### Required work
Reproduce exactly, with no pictures, each line from the opening of the material down through the line containing "q = MB(); q.box((-36, -35.98, -0.05), (36, -31, 0.2));".

### Data provided
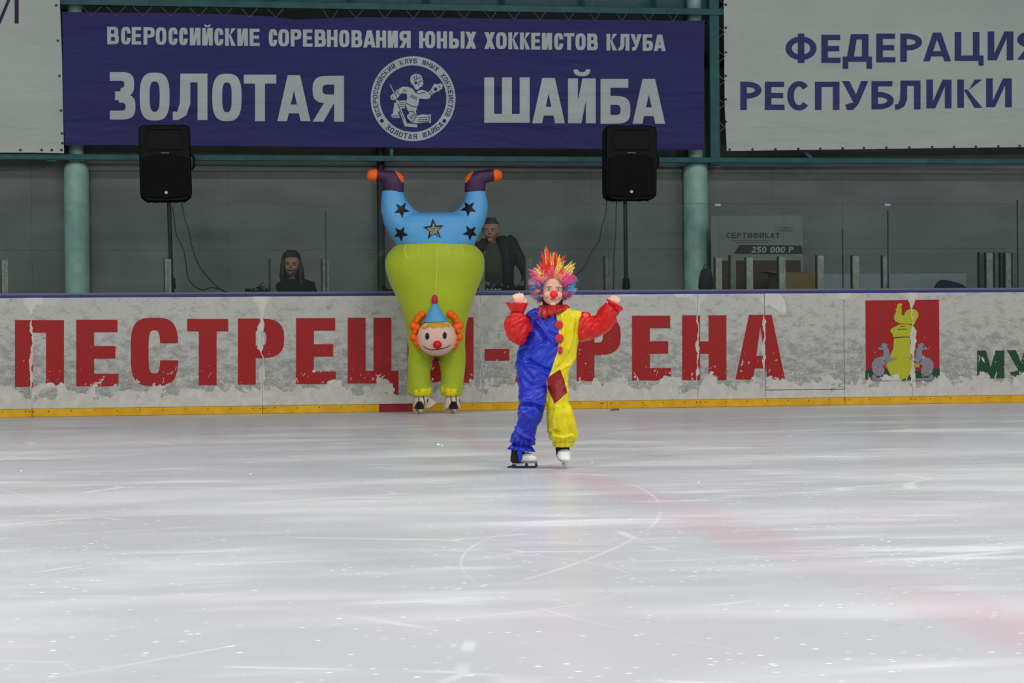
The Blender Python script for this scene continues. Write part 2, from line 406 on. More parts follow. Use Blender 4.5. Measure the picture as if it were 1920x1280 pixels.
q = MB(); q.box((-36, 4.0, FZ), (36, 4.2, 9)); o = q.build('wall_back', mat('upper_wall', '#2a2e2c', 0.9, var=0.3, vscale=0.6)); struct(o)
FARW = mat('far_wall', '#474d4d', 0.8, var=0.1, vscale=0.5)
q = MB(); q.box((-36, -36.2, 0), (36, -36, 9)); struct(q.build('wall_front', FARW))
q = MB(); q.box((-36.2, -36, 0), (-36, 4.2, 9)); struct(q.build('wall_left', FARW))
q = MB(); q.box((36, -36, 0), (36.2, 4.2, 9)); struct(q.build('wall_right', FARW))
q = MB(); q.box((-36, -36, 9), (36, 4.2, 9.2)); struct(q.build('ceiling', mat('ceiling_sheet', '#5b6163', 0.8, var=0.15, vscale=0.5)))
q = MB(); q.box((-36, -36, 3.35), (36, -35.7, 3.75)); struct(q.build('trim_1', GREEN))
q = MB(); q.box((-36, -35.98, -0.05), (36, -31, 0.2)); struct(q.build('floor', CONC))

# ------------------------------------------------------------------ columns, pipes and beams
PALE = mat('pale_green_column', rgb(150, 190, 178), 0.5, 0.4, var=0.18, vscale=5)
def cx_z(px, py, Y): p = PY(px, py, Y); return p.x, p.z
def column(px0, px1, label):
    a = PY(px0, 450, 2.23).x; b = PY(px1, 450, 2.23).x; x = (a+b)/2; r = (b-a)/2
    t = thing('support_column', (x, 2.23, FZ), label, 'column', )
    zc = PY(px0, 303, 2.23).z
    MB().lathe((x, 2.23, FZ), [(0, r), (zc-FZ-0.06, r), (zc-FZ-0.02, r*.86)], 32).build('shaft', PALE, t, smooth=True)
    MB().lathe((x, 2.23, zc-0.02), [(0, r*.62), (5.2-zc, r*.62)], 28).build('upper_shaft', PALE, t, smooth=True)
    MB().lathe((x, 2.23, FZ), [(0, r*1.35), (0.03, r*1.35)], 28).build('base_plate', GREEN, t, smooth=True)
    return t
column(121, 168, 'pale green round steel column at the left, below the corner of the white banner')
column(1283, 1327, 'pale green round steel column right of the right-hand loudspeaker')
def bar(name, a, b, r, label, cat='pipe', Mt=None, sq=True, grp=None, parent=None):
    a = Vector(a); b = Vector(b); q = MB()
    if sq:
        d = (b-a).normalized(); u = d.orthogonal().normalized() if abs(d.z) < .9 else Vector((1, 0, 0)); 
        u = Vector((0, 1, 0)); v = d.cross(u).normalized(); R = []
        for p in (a, b): R.append([p+(u*i+v*j)*r for i, j in ((-1, -1), (1, -1), (1, 1), (-1, 1))])
        q.rings(R)
    else: q.tube([a, b], r, 14)
    o = q.build(name, Mt or GREEN, parent, smooth=not sq, bevel=0.006 if sq else 0)
    if parent is None and label: tag(o, label, cat, grp)
    return o
fr = thing('steel_framework', (0, 2.06, FZ), 'green steel frame of beams and rails that the banners are laced to', 'frame')
p0 = PY(-300, 297, 2.06); p1 = PY(2300, 302, 2.06)
zr = PY(960, 302, 2.06).z
bar('rail', (-9, 2.06, zr+.02), (9.5, 2.06, zr+.02), 0.030, None, parent=fr)
zb0 = PY(700, 8, 2.06).z
q = MB(); zlo = PY(700, 17, 2.06).z; zhi = PY(700, 6, 2.06).z
q.box((-9, 2.03, zlo-.01), (9.5, 2.09, zhi)); q.build('rail', GREEN, fr, bevel=.005)
q = MB(); q.box((-9, 2.3, zhi+.03), (9.5, 2.5, zhi+.25)); q.build('beam', GREEN, fr)
for px in (-30, 115, 220, 515, 660, 803, 945, 1095, 1230, 1420):
    x = PY(px, 5, 2.1).x; bar('strut', (x, 2.14, zhi-.01), (x, 2.3, zhi+.3), 0.02, None, parent=fr)
for px in (1338,):
    x = PY(px, 150, 2.10).x; bar('post', (x, 2.10, zr-.03), (x, 2.10, zhi+.3), 0.055, None, parent=fr)
x = PY(96, 150, 2.10).x; bar('post', (x, 2.10, zr-.03), (x, 2.10, zhi+.3), 0.055, None, parent=fr)
for px in (1308,):
    p = PY(px, 20, 2.25); q = MB(); q.box((p.x-.14, 2.2, zlo-.06), (p.x+.16, 2.4, zhi+.3)); q.build('gusset', GREEN, fr)
p = PY(128, 20, 2.25); q = MB(); q.box((p.x-.14, 2.2, zlo-.03), (p.x+.16, 2.4, zhi+.3)); q.build('gusset', GREEN, fr)
x = PY(733, 290, 2.1).x; bar('strut', (x, 2.06, zr), (x, 2.06, zr+.25), 0.022, None, parent=fr)
pa, pb = PY(1500, 275, 2.1), PY(1526, 303, 2.1); bar('brace', pa, pb, 0.022, None, parent=fr)
bar('pipe', PY(713, 250, 2.2), PY(716, 722, 2.2), 0.042, 'dark vertical pipe behind the inflatable clown costume', 'pipe', mat('dark_steel', '#202426', 0.6), sq=False)

# ------------------------------------------------------------------ banners
def cloth_mat(name, c, var=0.05, worn=None):
    m = bpy.data.materials.new(name); t = NT(m); p = t.pos(); b = t.b
    f = t.noise(t.scalev(p, (.6, 1, 1.4)), 1.5, 4, 0.6); c = rgb(c) if isinstance(c, str) else c
    d = tuple(x*(1-var*2) for x in c[:3])+(1,); l = tuple(x*(1+var) for x in c[:3])+(1,)
    col_ = t.mix(t.ramp(f, .3, .7), d, l)
    sc = t.ramp(t.noise(t.scalev(p, (1, 1, 3.0), (0, 0.4, 0)), 7, 5, .75), 0.70, 0.76)
    col_ = t.mix(t.math('MULTIPLY', sc, 0.5), col_, tuple(x*.35 for x in c[:3])+(1,))
    t.link(col_, b.inputs['Base Color']); b.inputs['Roughness'].default_value = 0.5; b.inputs['Specular IOR Level'].default_value = 0.3
    fold = t.noise(t.scalev(p, (.5, 1, 2.6), (0, -0.35, 0)), 1.3, 3, .5, .6)
    t.bump(t.math('ADD', fold, t.math('MULTIPLY', t.noise(p, 150, 2), 0.02)), 0.35, 0.12)
    MATS[name] = m; return m
BLUEC = cloth_mat('blue_banner_cloth', rgb(34, 31, 104)); GREYPR = cloth_mat('pale_print', rgb(188, 196, 196))
WHITEC = cloth_mat('white_banner_cloth', rgb(186, 194, 188), 0.04); NAVY = cloth_mat('navy_print', rgb(40, 52, 110)); PLUM = cloth_mat('plum_print', rgb(38, 26, 62))
BY = 2.0
def banner(name, outline, Mt, label):
    """outline in picture pixels, clockwise"""
    pts = [PY(x, y, BY) for x, y in outline]
    org = sum(pts, Vector())/len(pts); org.z = min(p.z for p in pts)
    t = thing(name, org, label, 'banner')
    q = MB(); q.prism(pts, (0, 0.012, 0)); q.build('cloth', Mt, t)
    return t
bb = banner('banner', [(117, 22), (220, 24), (330, 24), (440, 27), (510, 31), (560, 37), (600, 35), (680, 32), (800, 33), (1000, 36), (1200, 38), (1290, 39), (1321, 38), (1320, 160), (1319, 281), (1200, 280), (1000, 278), (800, 277), (600, 275), (400, 273), (250, 272), (121, 272), (118, 140)],
            BLUEC, 'long dark blue banner with pale lettering and a round hockey emblem in the middle')
EX = (0, -0.002, 0)
L1 = "ВСЕРОССИЙСКИЕ СОРЕВНОВАНИЯ ЮНЫХ ХОККЕИСТОВ КЛУБА".replace(' ', '')
X1 = [(201,223),(227,245),(247,265),(269,290),(292,312),(316,333),(336,352),(356,376),(379,399),(402,419),(422,442),(445,465),(468,487),
      (504,520),(522,542),(545,565),(568,586),(590,611),(613,633),(636,655),(659,679),(681,704),(705,724),(727,746),(749,770),
      (786,816),(819,838),(842,871),(873,893),(908,928),(930,950),(953,973),(975,994),(996,1013),(1016,1035),(1039,1056),(1057,1077),(1079,1098),(1101,1121),
      (1137,1157),(1159,1180),(1182,1203),(1205,1224),(1226,1248)]
letters([(c, a, b, 50+(a-201)*15/1047, 83+(a-201)*13/1047) for c, (a, b) in zip(L1, X1)], 7.2, 6.0, BY-.002, GREYPR, bb, 3.0)
letters([('З',206,254,135,224),('О',262,318,136,226),('Л',324,389,138,225),('О',398,453,138,227),('Т',457,518,140,227),('А',520,582,141,227),('Я',586,645,142,228),
      ('Ш',908,993,145,230),('А',998,1059,146,231),('Й',1065,1117,147,231),('Б',1126,1182,148,232),('А',1186,1247,148,232)], 18.5, 16.5, BY-.002, GREYPR, bb, 2.9)
# emblem
ECX, ECY = 774.5, 185.0
q = MB()
flat(q, arcstrip(ECX, ECY, 79.5, 79.5, 62.5, 62.5, 0, 2*PI, 2, 64), lambda x, y: PY(x, y, BY-.002), EX)
q.build('emblem_ring', GREYPR, bb)
q = MB()
def arctext(q, s, r0, hgt, a0, a1, inside=False, stem=.22, wd=7.2):
    k = len(s)
    for i, ch in enumerate(s):
        if ch == ' ': continue
        th = math.radians(a0+(a1-a0)*i/(k-1))
        allp = []
        for poly in glyph(ch, stem*1.1, .16, 3):
            pts = []
            for u, v in poly:
                du = (u-.5)*wd; rr = r0+(v-.5)*hgt*(-1 if inside else 1)
                ang = th + (du/r0)*(1 if inside else -1)
                pts.append((ECX+math.cos(ang)*rr, ECY-math.sin(ang)*rr))
            allp.append(pts)
        flat(q, allp, lambda x, y: PY(x, y, BY-.0045), EX)
arctext(q, 'ВСЕРОССИЙСКИЙ КЛУБ ЮНЫХ ХОККЕИСТОВ', 71, 9.0, 205, -25, wd=6.8)
arctext(q, 'ЗОЛОТАЯ ШАЙБА', 71, 9.5, 229, 317, True, wd=7.2)
for x in (716, 833): q.prism([PY(x+3.6*math.cos(a), 226.5+3.6*math.sin(a), BY-.0045) for a in (2*PI*i/14 for i in range(14))], EX)
q.build('ring_lettering', BLUEC, bb)['kind'] = 'stuff'
def E(pts, q, off): q.setdefault(off, []).append([(680+x/6.737, 90+y/6.737) for x, y in pts])
def Ebuild(d, name, m):
    q = MB()
    for off, ps in d.items(): flat(q, ps, lambda x, y: PY(x, y, BY-off), EX)
    o = q.build(name, m, bb); o['kind'] = 'stuff'; return o
q = {}
E([(600,400),(605,365),(630,338),(670,326),(715,332),(745,355),(757,395),(768,415),(755,425),(770,450),(755,470),(750,490),(722,492),(715,510),(690,530),(660,515),(645,480),(615,450),(602,425)], q, .002)
E([(450,520),(500,490),(560,488),(600,500),(640,520),(670,570),(700,540),(740,528),(790,540),(830,562),(862,605),(845,635),(800,645),(715,635),(710,680),(690,745),(672,800),(678,835),(600,840),(575,800),(560,770),(536,690),(560,640),(556,580),(500,570),(480,575)], q, .002)
E([(400,570),(430,520),(490,570),(450,620),(400,660),(355,650),(347,610),(370,585)], q, .002)
E([(850,610),(825,560),(865,525),(880,490),(905,450),(950,460),(985,440),(1012,470),(1000,515),(960,545),(915,560),(885,590)], q, .002)
E([(450,668),(535,660),(535,760),(470,765)], q, .002); E([(400,690),(425,690),(470,770),(440,835),(380,835)], q, .002)
E([(358,845),(375,832),(460,835),(470,880),(370,878)], q, .002)
E([(560,850),(620,800),(665,830),(700,860),(620,940),(590,910),(565,880)], q, .002); E([(700,850),(760,838),(830,845),(828,935),(690,950),(615,945)], q, .002); E([(835,840),(862,838),(862,945),(835,945)], q, .002)
E([(415,655),(440,650),(560,950),(690,965),(688,1002),(530,990)], q, .0045); E([(340,455),(348,455),(410,575),(395,575)], q, .002)
Ebuild(q, 'goalkeeper_print', GREYPR)
q = {}
def EL(pts, wd=8):
    for (x0, y0), (x1, y1) in zip(pts, pts[1:]):
        l = math.hypot(x1-x0, y1-y0) or 1; nx, ny = -(y1-y0)/l*wd/2, (x1-x0)/l*wd/2
        E([(x0+nx, y0+ny), (x1+nx, y1+ny), (x1-nx, y1-ny), (x0-nx, y0-ny)], q, .007)
for l in ([(640,410),(740,365)],[(655,350),(650,390)],[(680,345),(678,380)],[(700,470),(720,420),(755,412)],[(600,610),(690,655)],[(610,590),(690,630)],[(540,690),(620,735),(690,742)],
          [(520,520),(522,560)],[(545,520),(545,560)],[(640,520),(690,575),(790,560)],[(405,560),(430,620)],[(420,540),(470,590)],[(370,610),(385,640)],[(840,560),(880,610)],[(860,540),(895,590)],
          [(700,880),(820,872)],[(700,905),(820,900)],[(700,928),(820,925)],[(590,860),(620,900)],[(610,845),(640,885)],[(630,830),(655,865)],[(460,690),(530,690)],[(460,715),(530,715)],[(460,740),(530,740)],
          [(365,858),(465,855)],[(845,850),(850,930)],[(560,800),(640,800),(680,860),(620,945)],[(545,580),(560,640)],[(440,700),(520,900)],[(960,470),(980,500)]): EL(l)
E([(672+20*math.cos(a), 440+20*math.sin(a)) for a in (2*PI*i/12 for i in range(12))], q, .007); E([(920+22*math.cos(a), 518+22*math.sin(a)) for a in (2*PI*i/12 for i in range(12))], q, .007)
Ebuild(q, 'goalkeeper_lines', BLUEC)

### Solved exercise
The Blender Python script for this scene continues. Write part 2, from line 406 on. More parts follow. Use Blender 4.5. Measure the picture as if it were 1920x1280 pixels.
q = MB(); q.box((-36, 4.0, FZ), (36, 4.2, 9)); o = q.build('wall_back', mat('upper_wall', '#2a2e2c', 0.9, var=0.3, vscale=0.6)); struct(o)
FARW = mat('far_wall', '#474d4d', 0.8, var=0.1, vscale=0.5)
q = MB(); q.box((-36, -36.2, 0), (36, -36, 9)); struct(q.build('wall_front', FARW))
q = MB(); q.box((-36.2, -36, 0), (-36, 4.2, 9)); struct(q.build('wall_left', FARW))
q = MB(); q.box((36, -36, 0), (36.2, 4.2, 9)); struct(q.build('wall_right', FARW))
q = MB(); q.box((-36, -36, 9), (36, 4.2, 9.2)); struct(q.build('ceiling', mat('ceiling_sheet', '#5b6163', 0.8, var=0.15, vscale=0.5)))
q = MB(); q.box((-36, -36, 3.35), (36, -35.7, 3.75)); struct(q.build('trim_1', GREEN))
q = MB(); q.box((-36, -35.98, -0.05), (36, -31, 0.2)); struct(q.build('floor', CONC))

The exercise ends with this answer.